Work instructions: Wherever a line in the data below holds "from", copy that line.
begin Dataset section
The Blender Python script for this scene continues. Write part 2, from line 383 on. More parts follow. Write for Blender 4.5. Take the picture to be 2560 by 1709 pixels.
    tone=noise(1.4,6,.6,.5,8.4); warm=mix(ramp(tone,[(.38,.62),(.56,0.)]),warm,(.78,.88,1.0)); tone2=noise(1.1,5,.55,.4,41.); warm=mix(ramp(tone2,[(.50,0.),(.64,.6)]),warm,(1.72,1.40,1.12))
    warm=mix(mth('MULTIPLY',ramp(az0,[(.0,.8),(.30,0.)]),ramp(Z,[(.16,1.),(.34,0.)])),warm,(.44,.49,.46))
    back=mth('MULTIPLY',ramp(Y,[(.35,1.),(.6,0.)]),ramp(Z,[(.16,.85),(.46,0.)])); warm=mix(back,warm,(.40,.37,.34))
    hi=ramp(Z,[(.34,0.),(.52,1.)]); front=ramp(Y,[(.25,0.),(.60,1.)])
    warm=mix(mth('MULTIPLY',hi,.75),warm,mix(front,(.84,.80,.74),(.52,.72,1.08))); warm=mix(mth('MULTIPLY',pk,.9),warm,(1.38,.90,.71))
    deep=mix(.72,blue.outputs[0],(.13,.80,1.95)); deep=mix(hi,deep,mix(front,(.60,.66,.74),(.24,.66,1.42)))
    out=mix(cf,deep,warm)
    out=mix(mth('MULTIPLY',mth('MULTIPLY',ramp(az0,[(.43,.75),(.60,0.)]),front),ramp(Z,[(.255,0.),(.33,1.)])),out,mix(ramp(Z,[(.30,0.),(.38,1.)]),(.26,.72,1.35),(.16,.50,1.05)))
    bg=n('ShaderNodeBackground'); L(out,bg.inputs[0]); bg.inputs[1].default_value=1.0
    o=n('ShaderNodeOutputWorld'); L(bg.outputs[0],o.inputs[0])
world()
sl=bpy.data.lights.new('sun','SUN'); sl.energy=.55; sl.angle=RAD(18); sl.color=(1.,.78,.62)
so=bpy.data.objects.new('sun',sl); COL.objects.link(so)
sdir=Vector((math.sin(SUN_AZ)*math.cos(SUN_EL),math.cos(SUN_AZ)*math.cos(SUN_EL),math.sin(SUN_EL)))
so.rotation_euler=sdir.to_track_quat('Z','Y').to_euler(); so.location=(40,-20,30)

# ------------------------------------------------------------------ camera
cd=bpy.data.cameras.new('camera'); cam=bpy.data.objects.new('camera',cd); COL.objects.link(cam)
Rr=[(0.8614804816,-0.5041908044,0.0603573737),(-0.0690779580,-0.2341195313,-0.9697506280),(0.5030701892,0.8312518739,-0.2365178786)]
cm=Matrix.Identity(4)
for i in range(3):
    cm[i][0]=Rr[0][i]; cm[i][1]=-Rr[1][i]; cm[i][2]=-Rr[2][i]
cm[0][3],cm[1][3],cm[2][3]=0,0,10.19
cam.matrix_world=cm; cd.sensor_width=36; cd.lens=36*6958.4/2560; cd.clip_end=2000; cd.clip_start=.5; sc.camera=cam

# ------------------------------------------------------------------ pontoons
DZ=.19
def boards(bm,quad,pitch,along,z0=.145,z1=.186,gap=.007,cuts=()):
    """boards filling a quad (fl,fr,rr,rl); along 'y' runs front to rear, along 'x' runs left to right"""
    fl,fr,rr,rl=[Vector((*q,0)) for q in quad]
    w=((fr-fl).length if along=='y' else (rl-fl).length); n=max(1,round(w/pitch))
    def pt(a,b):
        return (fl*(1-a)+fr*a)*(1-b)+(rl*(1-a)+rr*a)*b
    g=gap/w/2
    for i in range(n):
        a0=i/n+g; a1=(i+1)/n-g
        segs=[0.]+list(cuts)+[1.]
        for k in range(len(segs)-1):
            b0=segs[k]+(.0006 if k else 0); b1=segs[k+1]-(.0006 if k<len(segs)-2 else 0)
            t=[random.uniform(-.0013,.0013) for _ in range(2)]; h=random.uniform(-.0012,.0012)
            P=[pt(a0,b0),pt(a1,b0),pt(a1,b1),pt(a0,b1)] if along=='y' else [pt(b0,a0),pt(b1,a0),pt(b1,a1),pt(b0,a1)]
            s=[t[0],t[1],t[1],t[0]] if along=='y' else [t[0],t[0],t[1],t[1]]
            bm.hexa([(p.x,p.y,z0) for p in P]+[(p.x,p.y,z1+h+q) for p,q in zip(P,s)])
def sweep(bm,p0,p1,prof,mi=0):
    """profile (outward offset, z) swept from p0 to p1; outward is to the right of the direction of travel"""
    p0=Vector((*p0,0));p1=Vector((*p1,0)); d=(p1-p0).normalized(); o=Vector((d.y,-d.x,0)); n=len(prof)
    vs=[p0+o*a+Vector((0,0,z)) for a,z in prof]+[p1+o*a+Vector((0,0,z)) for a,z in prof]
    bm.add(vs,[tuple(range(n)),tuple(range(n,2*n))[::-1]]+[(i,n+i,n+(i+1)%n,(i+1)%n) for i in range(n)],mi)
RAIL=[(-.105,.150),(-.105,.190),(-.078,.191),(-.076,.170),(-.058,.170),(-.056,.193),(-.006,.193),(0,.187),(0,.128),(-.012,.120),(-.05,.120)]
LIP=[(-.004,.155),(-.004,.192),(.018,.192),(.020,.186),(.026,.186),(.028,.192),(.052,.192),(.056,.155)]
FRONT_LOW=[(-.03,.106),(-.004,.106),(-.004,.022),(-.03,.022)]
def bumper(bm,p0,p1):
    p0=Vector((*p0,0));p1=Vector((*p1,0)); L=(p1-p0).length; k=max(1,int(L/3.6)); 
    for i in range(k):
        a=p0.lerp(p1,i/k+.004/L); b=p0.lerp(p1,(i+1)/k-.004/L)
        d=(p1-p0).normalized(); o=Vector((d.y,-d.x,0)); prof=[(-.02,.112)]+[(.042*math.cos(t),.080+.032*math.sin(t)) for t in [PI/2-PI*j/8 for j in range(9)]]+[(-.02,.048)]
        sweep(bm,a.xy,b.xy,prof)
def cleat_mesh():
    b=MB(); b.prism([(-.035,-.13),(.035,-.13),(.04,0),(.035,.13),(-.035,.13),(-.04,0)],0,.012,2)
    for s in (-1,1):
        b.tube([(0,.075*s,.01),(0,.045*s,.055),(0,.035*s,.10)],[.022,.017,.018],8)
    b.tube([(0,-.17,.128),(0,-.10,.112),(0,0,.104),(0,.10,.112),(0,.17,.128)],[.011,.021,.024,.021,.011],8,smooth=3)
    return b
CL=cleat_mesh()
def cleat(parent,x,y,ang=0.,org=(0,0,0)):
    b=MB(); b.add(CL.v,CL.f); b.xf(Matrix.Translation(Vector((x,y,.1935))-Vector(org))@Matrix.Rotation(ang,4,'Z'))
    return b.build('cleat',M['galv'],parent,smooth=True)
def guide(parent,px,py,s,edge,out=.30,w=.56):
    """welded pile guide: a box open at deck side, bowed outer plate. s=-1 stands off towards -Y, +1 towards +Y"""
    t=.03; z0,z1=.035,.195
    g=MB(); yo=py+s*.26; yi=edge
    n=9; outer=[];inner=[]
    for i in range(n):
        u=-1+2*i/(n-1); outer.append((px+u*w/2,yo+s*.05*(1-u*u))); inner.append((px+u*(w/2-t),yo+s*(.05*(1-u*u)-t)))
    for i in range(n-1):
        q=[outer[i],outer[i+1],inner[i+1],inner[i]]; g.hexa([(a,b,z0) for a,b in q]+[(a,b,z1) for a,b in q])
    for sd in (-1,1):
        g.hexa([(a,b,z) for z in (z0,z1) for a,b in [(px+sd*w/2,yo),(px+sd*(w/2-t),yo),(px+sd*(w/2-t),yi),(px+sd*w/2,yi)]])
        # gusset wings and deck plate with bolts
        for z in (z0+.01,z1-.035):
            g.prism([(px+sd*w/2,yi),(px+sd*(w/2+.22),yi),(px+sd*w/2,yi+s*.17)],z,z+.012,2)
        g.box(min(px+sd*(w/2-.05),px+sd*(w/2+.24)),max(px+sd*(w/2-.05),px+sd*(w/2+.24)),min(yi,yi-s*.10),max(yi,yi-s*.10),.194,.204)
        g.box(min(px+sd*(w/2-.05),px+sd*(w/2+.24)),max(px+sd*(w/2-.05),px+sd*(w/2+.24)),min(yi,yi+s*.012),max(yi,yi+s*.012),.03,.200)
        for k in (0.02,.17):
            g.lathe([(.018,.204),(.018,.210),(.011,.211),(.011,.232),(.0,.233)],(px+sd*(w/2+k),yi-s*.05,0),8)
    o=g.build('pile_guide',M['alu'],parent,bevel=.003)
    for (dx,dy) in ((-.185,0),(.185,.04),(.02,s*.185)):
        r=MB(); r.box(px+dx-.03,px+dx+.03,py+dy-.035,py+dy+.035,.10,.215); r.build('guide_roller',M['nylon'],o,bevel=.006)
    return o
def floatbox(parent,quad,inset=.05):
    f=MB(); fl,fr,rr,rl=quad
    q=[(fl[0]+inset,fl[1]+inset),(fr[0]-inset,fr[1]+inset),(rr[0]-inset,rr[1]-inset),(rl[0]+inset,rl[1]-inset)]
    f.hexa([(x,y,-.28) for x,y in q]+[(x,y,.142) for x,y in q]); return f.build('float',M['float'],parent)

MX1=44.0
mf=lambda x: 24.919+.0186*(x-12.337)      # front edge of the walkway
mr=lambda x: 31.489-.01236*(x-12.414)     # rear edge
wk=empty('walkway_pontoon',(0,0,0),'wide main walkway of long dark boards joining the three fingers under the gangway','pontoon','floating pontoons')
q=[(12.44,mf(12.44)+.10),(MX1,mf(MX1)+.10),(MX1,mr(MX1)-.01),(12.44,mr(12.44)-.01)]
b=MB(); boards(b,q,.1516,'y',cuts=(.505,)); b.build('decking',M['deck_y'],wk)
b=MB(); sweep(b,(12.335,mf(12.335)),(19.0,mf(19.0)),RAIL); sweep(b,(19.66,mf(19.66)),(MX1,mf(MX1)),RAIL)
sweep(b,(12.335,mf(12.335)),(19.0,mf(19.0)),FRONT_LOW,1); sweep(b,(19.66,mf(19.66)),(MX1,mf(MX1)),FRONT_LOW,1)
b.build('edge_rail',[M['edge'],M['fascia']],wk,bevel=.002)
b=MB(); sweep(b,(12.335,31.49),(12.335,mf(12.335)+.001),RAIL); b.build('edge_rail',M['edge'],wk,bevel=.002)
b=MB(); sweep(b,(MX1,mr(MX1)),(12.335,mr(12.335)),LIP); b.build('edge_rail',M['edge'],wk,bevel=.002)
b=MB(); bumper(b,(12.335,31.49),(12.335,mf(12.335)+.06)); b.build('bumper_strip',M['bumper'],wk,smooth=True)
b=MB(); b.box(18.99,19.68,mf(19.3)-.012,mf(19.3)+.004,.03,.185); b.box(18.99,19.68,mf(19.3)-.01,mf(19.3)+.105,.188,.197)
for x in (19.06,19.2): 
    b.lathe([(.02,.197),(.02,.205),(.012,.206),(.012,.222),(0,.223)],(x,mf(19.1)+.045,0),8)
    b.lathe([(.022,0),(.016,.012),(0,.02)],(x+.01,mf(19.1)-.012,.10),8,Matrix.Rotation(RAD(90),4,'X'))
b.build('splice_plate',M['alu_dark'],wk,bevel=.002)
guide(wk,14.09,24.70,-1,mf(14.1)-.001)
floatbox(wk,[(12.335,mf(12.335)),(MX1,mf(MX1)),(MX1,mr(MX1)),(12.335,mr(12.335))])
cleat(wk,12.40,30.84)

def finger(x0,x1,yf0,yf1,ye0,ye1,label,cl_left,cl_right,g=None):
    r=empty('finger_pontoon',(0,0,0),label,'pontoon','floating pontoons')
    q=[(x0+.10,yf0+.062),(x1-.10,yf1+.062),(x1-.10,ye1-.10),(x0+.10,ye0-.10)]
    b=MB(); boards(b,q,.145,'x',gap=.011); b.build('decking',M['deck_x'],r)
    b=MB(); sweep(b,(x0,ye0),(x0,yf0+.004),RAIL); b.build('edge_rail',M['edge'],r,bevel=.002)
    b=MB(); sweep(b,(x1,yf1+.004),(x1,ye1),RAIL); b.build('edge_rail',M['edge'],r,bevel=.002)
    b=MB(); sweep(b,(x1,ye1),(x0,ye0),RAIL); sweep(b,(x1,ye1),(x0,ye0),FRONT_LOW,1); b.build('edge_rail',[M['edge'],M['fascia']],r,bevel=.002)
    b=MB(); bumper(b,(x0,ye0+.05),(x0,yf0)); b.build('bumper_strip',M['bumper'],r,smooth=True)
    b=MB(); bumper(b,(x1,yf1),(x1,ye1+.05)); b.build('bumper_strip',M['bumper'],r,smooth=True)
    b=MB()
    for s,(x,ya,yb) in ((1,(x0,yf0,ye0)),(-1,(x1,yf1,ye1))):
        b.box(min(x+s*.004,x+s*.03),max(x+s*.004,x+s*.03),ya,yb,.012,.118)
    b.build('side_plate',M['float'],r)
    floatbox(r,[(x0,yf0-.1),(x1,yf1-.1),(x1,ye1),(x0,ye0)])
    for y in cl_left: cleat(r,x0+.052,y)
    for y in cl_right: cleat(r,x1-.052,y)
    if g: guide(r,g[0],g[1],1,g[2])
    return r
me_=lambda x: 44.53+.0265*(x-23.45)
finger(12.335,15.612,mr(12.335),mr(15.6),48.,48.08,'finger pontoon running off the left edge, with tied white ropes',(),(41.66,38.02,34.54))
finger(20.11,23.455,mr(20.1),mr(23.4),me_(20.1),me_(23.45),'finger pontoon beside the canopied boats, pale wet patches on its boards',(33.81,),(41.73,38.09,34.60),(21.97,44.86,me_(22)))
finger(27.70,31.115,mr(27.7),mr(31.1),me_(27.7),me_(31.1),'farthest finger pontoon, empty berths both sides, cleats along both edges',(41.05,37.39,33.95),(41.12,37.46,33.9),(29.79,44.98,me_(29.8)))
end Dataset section
Result:
The Blender Python script for this scene continues. Write part 2, from line 383 on. More parts follow. Write for Blender 4.5. Take the picture to be 2560 by 1709 pixels.
    """profile (outward offset, z) swept from p0 to p1; outward is to the right of the direction of travel"""